Does optimal-transport forward dynamics remain best for robustness under imperfect velocity-field estimation?

Determine whether choosing the forward diffusion process to follow optimal transport dynamics—i.e., geodesics in the space endowed with the 2-Wasserstein distance—yields the best robustness of data generation when the reverse/estimated velocity field is not perfectly learned (so that the estimated velocity field differs from the true forward-process velocity field).

Background

The paper derives a speed-accuracy trade-off for diffusion models that upper-bounds a robustness metric of data generation—the response of the final 1-Wasserstein error to perturbations in the initial estimated distribution—by quantities determined solely by the forward process. When the forward process follows the geodesic in the 2-Wasserstein space (optimal transport) and the reverse/estimated dynamics perfectly reconstruct the true forward velocity field, this bound is minimized, motivating optimal transport as an ideal forward protocol.

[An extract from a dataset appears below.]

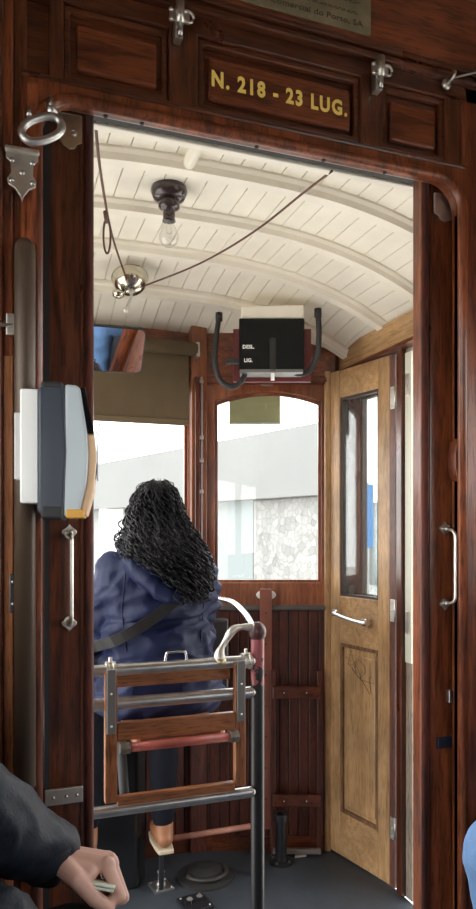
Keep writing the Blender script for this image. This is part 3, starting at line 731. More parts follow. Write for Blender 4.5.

However, in practical settings the estimated velocity field is learned and may be inaccurate. The authors note that corrections to their trade-off would then be necessary, and explicitly raise the open question of whether optimal-transport forward dynamics still confer the best robustness of data generation under such imperfect estimation.

References

Even in the case of incomplete estimation, it is an open question whether using the dynamics of optimal transport as the forward process is best in terms of robustness of data generation.